- **THE TASK**
Output the entries word for word. Omit images.

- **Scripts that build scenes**
>>>>

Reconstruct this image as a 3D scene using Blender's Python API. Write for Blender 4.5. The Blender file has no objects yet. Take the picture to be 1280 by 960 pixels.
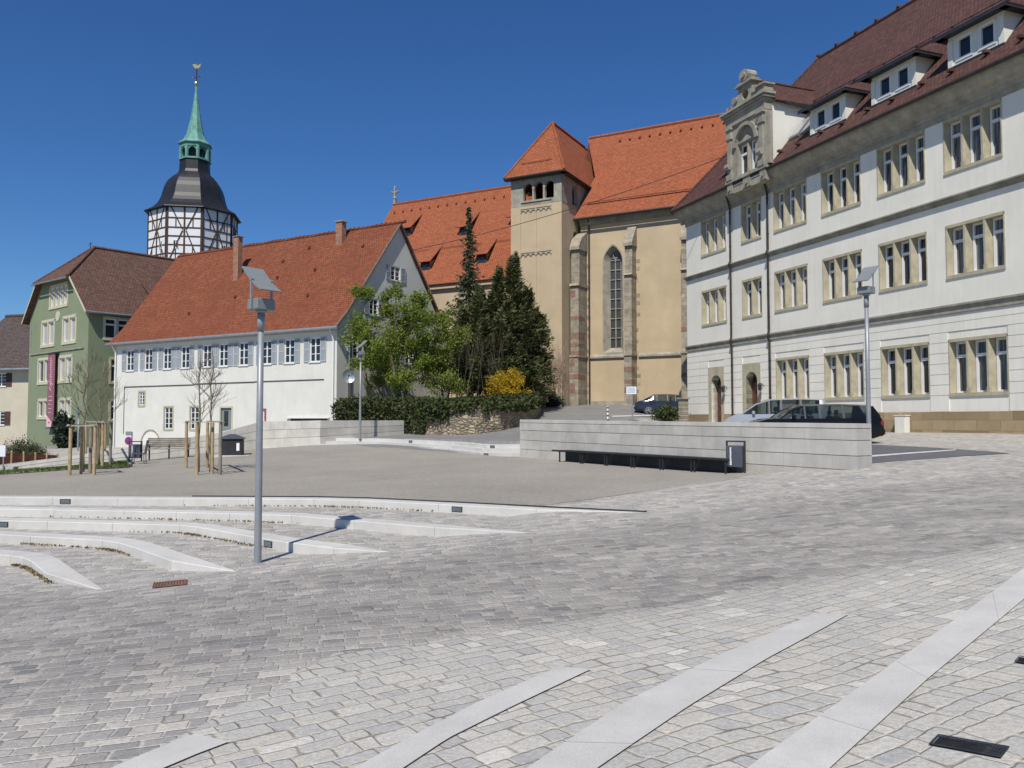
import bpy, bmesh, math, random
import numpy as np
from mathutils import Vector, Matrix
from mathutils.bvhtree import BVHTree
from mathutils.geometry import delaunay_2d_cdt
random.seed(7); R=math.radians
EYE=1.6                      # everything below is measured from eye height; the whole scene is raised by EYE at the end
sc=bpy.context.scene; col=sc.collection
# ------------------------------------------------------------------ camera, sky, sun, exposure
PITCH=math.atan(.045)
cam=bpy.data.objects.new('camera',bpy.data.cameras.new('camera')); col.objects.link(cam); sc.camera=cam
cam.data.sensor_width=36; cam.data.lens=36*1000/1280; cam.data.clip_start=.05; cam.data.clip_end=5000
cam.location=(0,0,EYE); cam.rotation_euler=(math.pi/2+PITCH,0,0)
SUN_AZ=R(14.5); SUN_EL=R(52)   # light travels towards azimuth 24 deg right of the view axis
sd=Vector((math.sin(SUN_AZ)*math.cos(SUN_EL),math.cos(SUN_AZ)*math.cos(SUN_EL),-math.sin(SUN_EL)))
sun=bpy.data.objects.new('sun',bpy.data.lights.new('sun','SUN')); col.objects.link(sun)
sun.data.energy=4.9; sun.data.angle=R(.53); sun.data.color=(1,.955,.88)
sun.rotation_euler=sd.to_track_quat('-Z','Y').to_euler(); sun.location=(-20,-40,60)
w=bpy.data.worlds.new('World'); sc.world=w; w.use_nodes=True
wt=w.node_tree; sky=wt.nodes.new('ShaderNodeTexSky'); sky.sky_type='NISHITA'; sky.sun_disc=False
sky.sun_elevation=SUN_EL; sky.sun_rotation=SUN_AZ+math.pi; sky.altitude=300; sky.air_density=1.0; sky.dust_density=.1; sky.ozone_density=2.2
bgn=wt.nodes['Background']; bgn.inputs[1].default_value=.094
hsv=wt.nodes.new('ShaderNodeHueSaturation'); hsv.inputs['Saturation'].default_value=1.18; hsv.inputs['Value'].default_value=1.
tm=wt.nodes.new('ShaderNodeMix'); tm.data_type='RGBA'; tm.blend_type='MULTIPLY'; tm.inputs[0].default_value=1; tm.inputs[7].default_value=(.53,.75,1.03,1)
wt.links.new(sky.outputs[0],hsv.inputs['Color']); wt.links.new(hsv.outputs[0],tm.inputs[6]); wt.links.new(tm.outputs[2],bgn.inputs[0])
sc.view_settings.view_transform='Standard'; sc.view_settings.look='None'; sc.view_settings.gamma=1; sc.view_settings.use_curve_mapping=False
sc.view_settings.exposure=.0
sc.render.engine='CYCLES'; sc.cycles.max_bounces=6

# ------------------------------------------------------------------ measuring helpers (photo pixel -> point in the place)
def ray(u,v):
    x=(u-640)/1000; z=(480-v)/1000; c,s=math.cos(PITCH),math.sin(PITCH)
    return Vector((x,c-z*s,s+z*c))
def atY(u,v,Y): r=ray(u,v); return r*(Y/r.y)
def atZ(u,v,z): r=ray(u,v); return r*(z/r.z)

# ------------------------------------------------------------------ materials
MT={}
def nt(name):
    m=bpy.data.materials.new(name); m.use_nodes=True; t=m.node_tree
    return m,t,t.nodes,t.links,t.nodes['Principled BSDF']
def mixc(t,a,b,f,mode='MIX'):
    n=t.nodes.new('ShaderNodeMix'); n.data_type='RGBA'; n.blend_type=mode
    for s,i in ((f,0),(a,6),(b,7)):
        if isinstance(s,(int,float)): n.inputs[i].default_value=s
        elif isinstance(s,(tuple,list)): n.inputs[i].default_value=(*s,1)
        else: t.links.new(s,n.inputs[i])
    return n.outputs[2]
def mth(t,op,a,b=0.,cl=False):
    n=t.nodes.new('ShaderNodeMath'); n.operation=op; n.use_clamp=cl
    for s,i in ((a,0),(b,1)):
        if isinstance(s,(int,float)): n.inputs[i].default_value=s
        else: t.links.new(s,n.inputs[i])
    return n.outputs[0]
def ramp(t,f,a,b):
    n=t.nodes.new('ShaderNodeMapRange'); t.links.new(f,n.inputs[0]); n.inputs[1].default_value=a; n.inputs[2].default_value=b; return n.outputs[0]
def tex(t,kind='Object'):
    return t.nodes.new('ShaderNodeTexCoord').outputs[kind]
def mapp(t,v,scale=(1,1,1),rot=(0,0,0)):
    n=t.nodes.new('ShaderNodeMapping'); t.links.new(v,n.inputs[0]); n.inputs[3].default_value=scale; n.inputs[2].default_value=rot; return n.outputs[0]
def noise(t,v,s,d=3,r=.6,col=False):
    n=t.nodes.new('ShaderNodeTexNoise'); t.links.new(v,n.inputs['Vector']); n.inputs['Scale'].default_value=s; n.inputs['Detail'].default_value=d; n.inputs['Roughness'].default_value=r
    return n.outputs[1 if col else 0]
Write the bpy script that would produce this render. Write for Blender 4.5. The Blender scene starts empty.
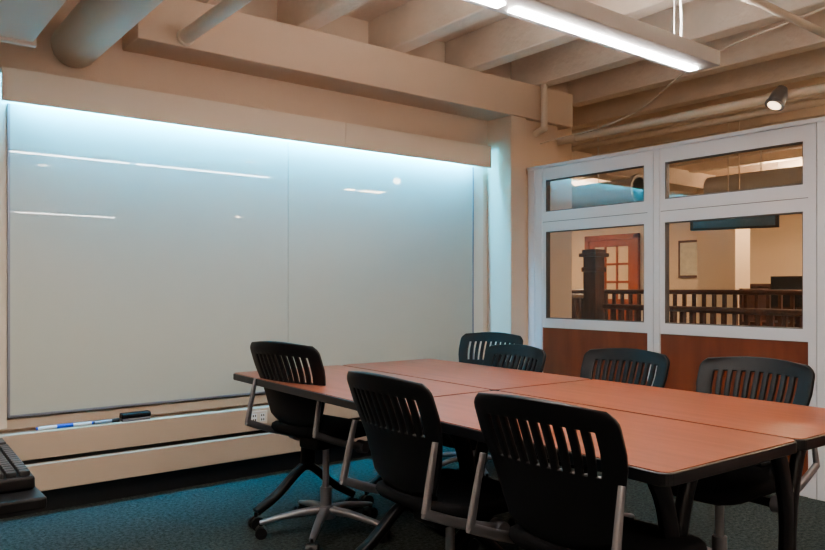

<<<<

- **RESPONSE**
Reconstruct this image as a 3D scene using Blender's Python API. Write for Blender 4.5. The Blender file has no objects yet. Take the picture to be 1280 by 960 pixels.
import bpy, bmesh, math, random
import numpy as np
from mathutils import Vector, Matrix
from mathutils.bvhtree import BVHTree
from mathutils.geometry import delaunay_2d_cdt
random.seed(7); R=math.radians
EYE=1.6                      # everything below is measured from eye height; the whole scene is raised by EYE at the end
sc=bpy.context.scene; col=sc.collection
# ------------------------------------------------------------------ camera, sky, sun, exposure
PITCH=math.atan(.045)
cam=bpy.data.objects.new('camera',bpy.data.cameras.new('camera')); col.objects.link(cam); sc.camera=cam
cam.data.sensor_width=36; cam.data.lens=36*1000/1280; cam.data.clip_start=.05; cam.data.clip_end=5000
cam.location=(0,0,EYE); cam.rotation_euler=(math.pi/2+PITCH,0,0)
SUN_AZ=R(14.5); SUN_EL=R(52)   # light travels towards azimuth 24 deg right of the view axis
sd=Vector((math.sin(SUN_AZ)*math.cos(SUN_EL),math.cos(SUN_AZ)*math.cos(SUN_EL),-math.sin(SUN_EL)))
sun=bpy.data.objects.new('sun',bpy.data.lights.new('sun','SUN')); col.objects.link(sun)
sun.data.energy=4.9; sun.data.angle=R(.53); sun.data.color=(1,.955,.88)
sun.rotation_euler=sd.to_track_quat('-Z','Y').to_euler(); sun.location=(-20,-40,60)
w=bpy.data.worlds.new('World'); sc.world=w; w.use_nodes=True
wt=w.node_tree; sky=wt.nodes.new('ShaderNodeTexSky'); sky.sky_type='NISHITA'; sky.sun_disc=False
sky.sun_elevation=SUN_EL; sky.sun_rotation=SUN_AZ+math.pi; sky.altitude=300; sky.air_density=1.0; sky.dust_density=.1; sky.ozone_density=2.2
bgn=wt.nodes['Background']; bgn.inputs[1].default_value=.094
hsv=wt.nodes.new('ShaderNodeHueSaturation'); hsv.inputs['Saturation'].default_value=1.18; hsv.inputs['Value'].default_value=1.
tm=wt.nodes.new('ShaderNodeMix'); tm.data_type='RGBA'; tm.blend_type='MULTIPLY'; tm.inputs[0].default_value=1; tm.inputs[7].default_value=(.53,.75,1.03,1)
wt.links.new(sky.outputs[0],hsv.inputs['Color']); wt.links.new(hsv.outputs[0],tm.inputs[6]); wt.links.new(tm.outputs[2],bgn.inputs[0])
sc.view_settings.view_transform='Standard'; sc.view_settings.look='None'; sc.view_settings.gamma=1; sc.view_settings.use_curve_mapping=False
sc.view_settings.exposure=.0
sc.render.engine='CYCLES'; sc.cycles.max_bounces=6

# ------------------------------------------------------------------ measuring helpers (photo pixel -> point in the place)
def ray(u,v):
    x=(u-640)/1000; z=(480-v)/1000; c,s=math.cos(PITCH),math.sin(PITCH)
    return Vector((x,c-z*s,s+z*c))
def atY(u,v,Y): r=ray(u,v); return r*(Y/r.y)
def atZ(u,v,z): r=ray(u,v); return r*(z/r.z)

# ------------------------------------------------------------------ materials
MT={}
def nt(name):
    m=bpy.data.materials.new(name); m.use_nodes=True; t=m.node_tree
    return m,t,t.nodes,t.links,t.nodes['Principled BSDF']
def mixc(t,a,b,f,mode='MIX'):
    n=t.nodes.new('ShaderNodeMix'); n.data_type='RGBA'; n.blend_type=mode
    for s,i in ((f,0),(a,6),(b,7)):
        if isinstance(s,(int,float)): n.inputs[i].default_value=s
        elif isinstance(s,(tuple,list)): n.inputs[i].default_value=(*s,1)
        else: t.links.new(s,n.inputs[i])
    return n.outputs[2]
def mth(t,op,a,b=0.,cl=False):
    n=t.nodes.new('ShaderNodeMath'); n.operation=op; n.use_clamp=cl
    for s,i in ((a,0),(b,1)):
        if isinstance(s,(int,float)): n.inputs[i].default_value=s
        else: t.links.new(s,n.inputs[i])
    return n.outputs[0]
def ramp(t,f,a,b):
    n=t.nodes.new('ShaderNodeMapRange'); t.links.new(f,n.inputs[0]); n.inputs[1].default_value=a; n.inputs[2].default_value=b; return n.outputs[0]
def tex(t,kind='Object'):
    return t.nodes.new('ShaderNodeTexCoord').outputs[kind]
def mapp(t,v,scale=(1,1,1),rot=(0,0,0)):
    n=t.nodes.new('ShaderNodeMapping'); t.links.new(v,n.inputs[0]); n.inputs[3].default_value=scale; n.inputs[2].default_value=rot; return n.outputs[0]
def noise(t,v,s,d=3,r=.6,col=False):
    n=t.nodes.new('ShaderNodeTexNoise'); t.links.new(v,n.inputs['Vector']); n.inputs['Scale'].default_value=s; n.inputs['Detail'].default_value=d; n.inputs['Roughness'].default_value=r
    return n.outputs[1 if col else 0]
Write the bpy script that would produce this render. Write for Blender 4.5. The Blender scene starts empty.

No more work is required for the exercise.